I began to watch the play, The Cunning Little Vixen, which was created by Janáček from an inspiration of a comic book. The story transitions from a cute children's tale to an ultimate tragedy. Within this opera, the vixen is captured by a forester, who ties her up outside his house and names her "Sharp-Ears". The vixen does not like being held captive outside of the forester's cottage and is ridiculed by the hens, whom she questions as to why they enjoy being tied up and unfree. After this, the forester's wife comes outside, witnessing the vixen bite the hens and then escape into the forest. The vixen then settles in a badger's home to make a home for herself. Not long after, the forester has two acquaintances over who make fun of him for letting the vixen go. Once one of the acquaintances leaves drunk, he sees the vixen who reminds him of his past lover and tries to catch her but proves to be unsuccessful. Sharp-ears ends up meeting a male fox and she falls in love with him along with becoming pregnant with the male fox's cubs. While all of this is going on, the forester searching the forest from bottom to top for the vixen and comes upon a dead hare. The poacher who killed the hare convinces the forester to use the dead hare as a trap to catch the vixen as the forester had been looking for her for days. 
This is where the story transitions from bright to a dark tale. The vixen's cubs play around the trap and as the vixen sees this she threatens the poacher to come near her or her babies. Unfortunately, the poacher shoots the vixen with a rifle and kills her. The scene after this goes back to where the forester is sitting under a tree and sees a young vixen whom he believes looks just like the mother he used to cherish.
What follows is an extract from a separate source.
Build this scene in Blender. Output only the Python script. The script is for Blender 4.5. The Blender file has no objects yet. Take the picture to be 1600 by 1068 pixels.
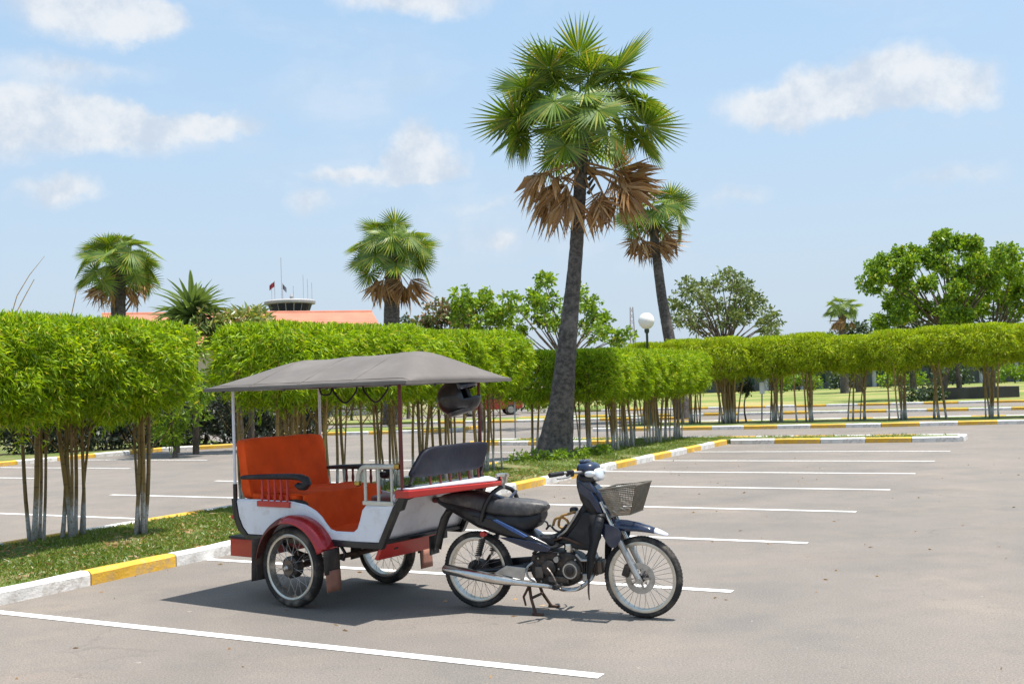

He wants to catch the cub vixen but realizes life must go on and instead lets it go. 
The meaning of this opera is to show the circle of life and also portrays the animals as having human spirits such as the vixens falling in love and one of them becoming impregnated. The use of animals in replacement of human beings is a fun twist to the story; however, the story proves to be just as emotionally stimulating to the audience due to its ability to manifest so many feelings while watching it. 
The "mise en scene" in this opera has a very foresty feel to it with all the actors dressed as the character of animals. The opera I watched, although it was made in more modern times, seems to be set up in Shakespearean times, probably to parallel when the author wrote the opera. The end of the opera is just like the scenery and setup in the beginning. It begins with the forester sitting under the tree and admiring the vixen dancing around him. This scenery and plot is exactly how the ending of the opera plays out, but instead the vixen is the cub the vixen gave birth to before she was killed. It has the meaning of life written all over it and the scenery at the end being the exact as the beginning gives pride to this. A lot of the scenery in the opera takes place around the vixen when she settles into the badger's hole to stay away from the forester. It seems that although she did not like living outside of the forester's cottage and felt captive, the forester actually loved her and this is why he let her cub go at the end of the opera. It expresses that life carries on after a death and showing the cub vixen dances by the forester gives depth to this thought. 
If I were to make this play into a video game, I would make somewhat of a puzzle oriented game that would have the Vixen running away from the poacher. To execute this type of plot to the game, I would have certain badger holes that would need to be found throughout the game's maze in order to survive from the poacher's madness.